Shahram Mokri

film director
Iran

Voted for

FilmYearDirector
Citizen Kane1941Orson Welles
Vertigo1958Alfred Hitchcock
1963Federico Fellini
À bout de souffle1960Jean-Luc Godard
Mirror1975Andrei Tarkovsky
L'avventura1960Michelangelo Antonioni
Rashomon1950Akira Kurosawa
Close-up1989Abbas Kiarostami
Mulholland Dr.2001David Lynch
Pulp Fiction1994Quentin Tarantino

Comments

Citizen Kane

1941 USA

Nothing is left unsaid about Citizen Kane. However, the film is still surprisingly fresh and has revelations. This is the secret of the film staying at the top of the list.

Vertigo

1958 USA

The factor that brought the film higher on the list was the impact it had on subsequent movies and directors. This film contains many concepts that were repeated in future films of cinema history.

1963 Italy, France

Remember! This is a comedy movie!

I feel closer to it every time I watch it. The film is as much about real life as it is about cinema and it's as much about living in the dream as about trying to give it up.

À bout de souffle

1960 France

Godard messed up everything and made something new out of it. But that was not the whole story. He showed that filmmakers can be braver from now on.

Mirror

1975 USSR

Mirror looks mysterious at first glance. But very soon we understand that the main character is similar to us. It is as if we are the ones who constantly open new windows into ourselves by watching the movie.

L'avventura

1960 Italy, France

The characters walk into the big halls. They get lost among the rocks. They make love in the winding alleys and follow the line of ropes to find the source of the echo of the bells. What makes the film amazing is the construction of this relationship between architecture, nature, and the human body.

Rashomon

1950 Japan

Who would have thought that a film about the complexities of multi-perspective narratives would suddenly come out of the East? From a culture with paintings without perspective and simple poems emphasising linear movements and infinite solitude? It was as if Kurosawa was pointing to something hidden underneath.

Close-up

1989 Iran

Close-Up is very accurate in portraying Iran today.
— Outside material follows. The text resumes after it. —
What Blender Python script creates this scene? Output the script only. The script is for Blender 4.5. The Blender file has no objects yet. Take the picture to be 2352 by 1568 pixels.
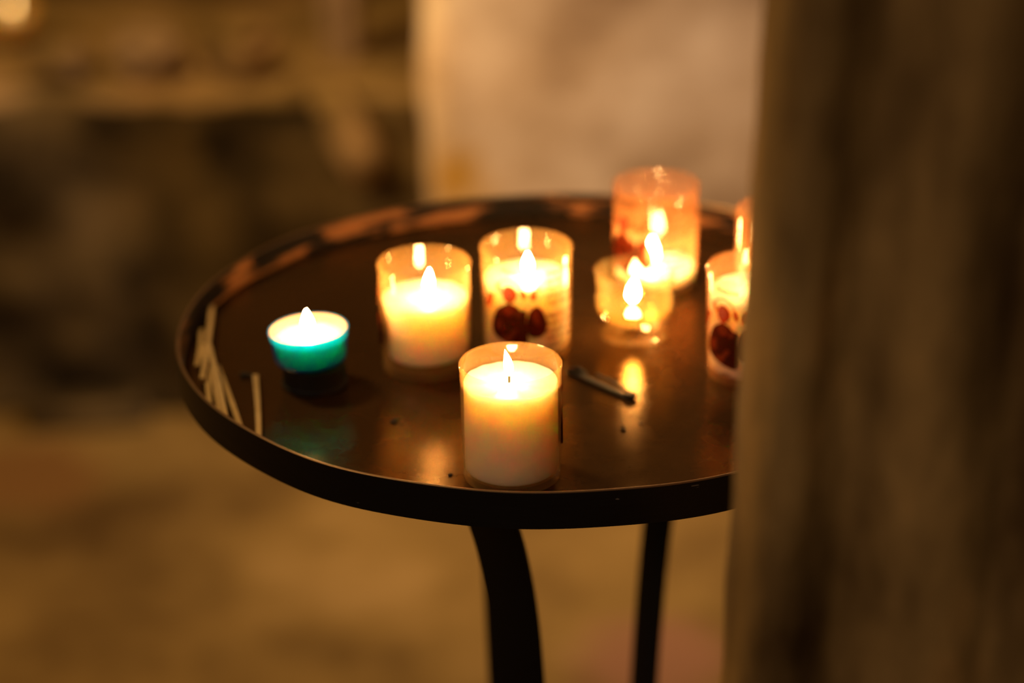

Faces hidden behind masks. Kiarostami (a director from the Iranian intellectual movement) makes a film about Makhmalbaf (who was a religious fanatic in those days).

He makes this movie from Sabzian's point of view (the one who likes to be Makhmalbaf) in a re-documentary.

In this way, you are wandering between the documentary and fiction films and also Kiarostami and Makhlabaf, reality and reconstructed reality.

Mulholland Dr.

2001 France, USA

This movie works like a guidebook for dealing with a large spectrum of films in the history of cinema. A guide to understanding how cinema can turn everything it creates upside down. Of course, this manual itself needs guidance to discover and understand it.

Pulp Fiction

1994 USA

Tarantino's film did the same to the cinema of the nineties as Godard's films did to the cinema of the sixties. This film turned complexity into a pleasurable element for the audience and made cinema history a joy to rediscover.

Further remarks

Elephant/Gus Van Sant/2003

A film that walks on the edge of fiction and non-fiction cinema, like a dancer. A cinematic ballet.

Taxi Driver/Martin Scorsese/1976

Later, when I saw Joker, I realized that Taxi Driver was also a superhero movie. A movie ahead of its time.

Jaws/Steven Spielberg/1975

It's as much a western as it is a horror movie, and it's as much about camaraderie as it is about loneliness.

Werckmeister Harmonies/Béla Tarr/2000

What he does with camera movement and the combination of magical realism and the history of a country is exceptional.

Funny Games/Michael Haneke/2007

The film shows a bloody situation with white clothes.